Image souce: part of City of Vancouver Archives CVA 772-479
0204

In 1931, when this picture was taken, this was the home of Wrigley’s Directories, a company we rely on for their careful recording and cross referencing of every resident and address in the city. But as the sign between the first and second floors shows, this started life as the ‘Odd-fellows Hall’ (as their literature of the day called them), designed by Hooper and Watkins in 1906. The fraternal order in Vancouver (or more accurately Granville) dates back to 1871, and Western Star Lodge #10 was initiated in May 1889, and their new building was completed in 1906. It’s a simple but massive Richardson Romanesque building, and it’s still with us today in remarkably unspoilt condition (apart from the lost cornice).
Not long after completion the main floor was leased as the Lyric Theatre, while the Odd Fellows retained the upper floor, accessed from Hamilton Street. Richly furnished and decorated, the Lyric Theatre is said to have “operated in accordance with the most modern developments in theatre construction of the time”, with proprietor and manager George B. Howard and his stock company presenting high class comedies and dramas for the city’s entertainment. That didn’t last long. By 1912 the Lyric name was associated with a movie house on Cordova Street and Howard went on to run the Avenue Theatre on Main Street. The Lyric name was revived much later on a theatre on Granville Street that replaced the Opera House. The main floor in 1912 was associated with the National Finance Co, who advertised their involvement in ‘Timber Limits, Real Estate, Stocks, Bonds & Debentures’.

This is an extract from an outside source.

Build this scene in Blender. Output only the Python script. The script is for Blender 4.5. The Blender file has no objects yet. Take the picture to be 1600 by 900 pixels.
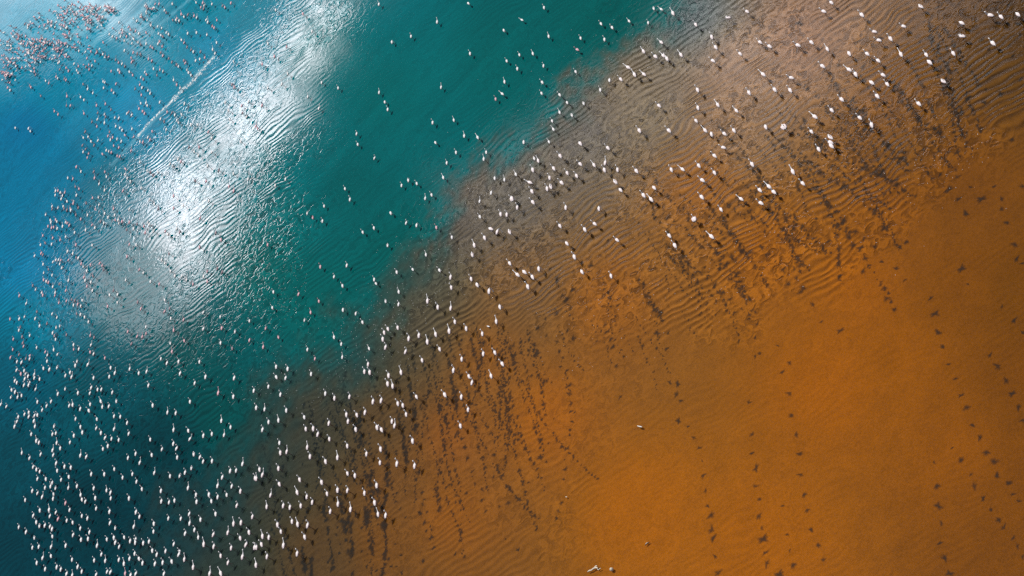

Tenants changed again by 1920 when Waghorn Gwynne & Co, Finance and Insurance Agents were on the main floor. In 1925 the Board of Trade had taken over occupancy of the Main Floor, and they were still here in 1930, although in 1931 (according to the Wrigley’s directory) it was vacant and by 1932 Wrigley Directories Ltd had moved in. Throughout this time the Odd Fellows Hall was on the upper floor.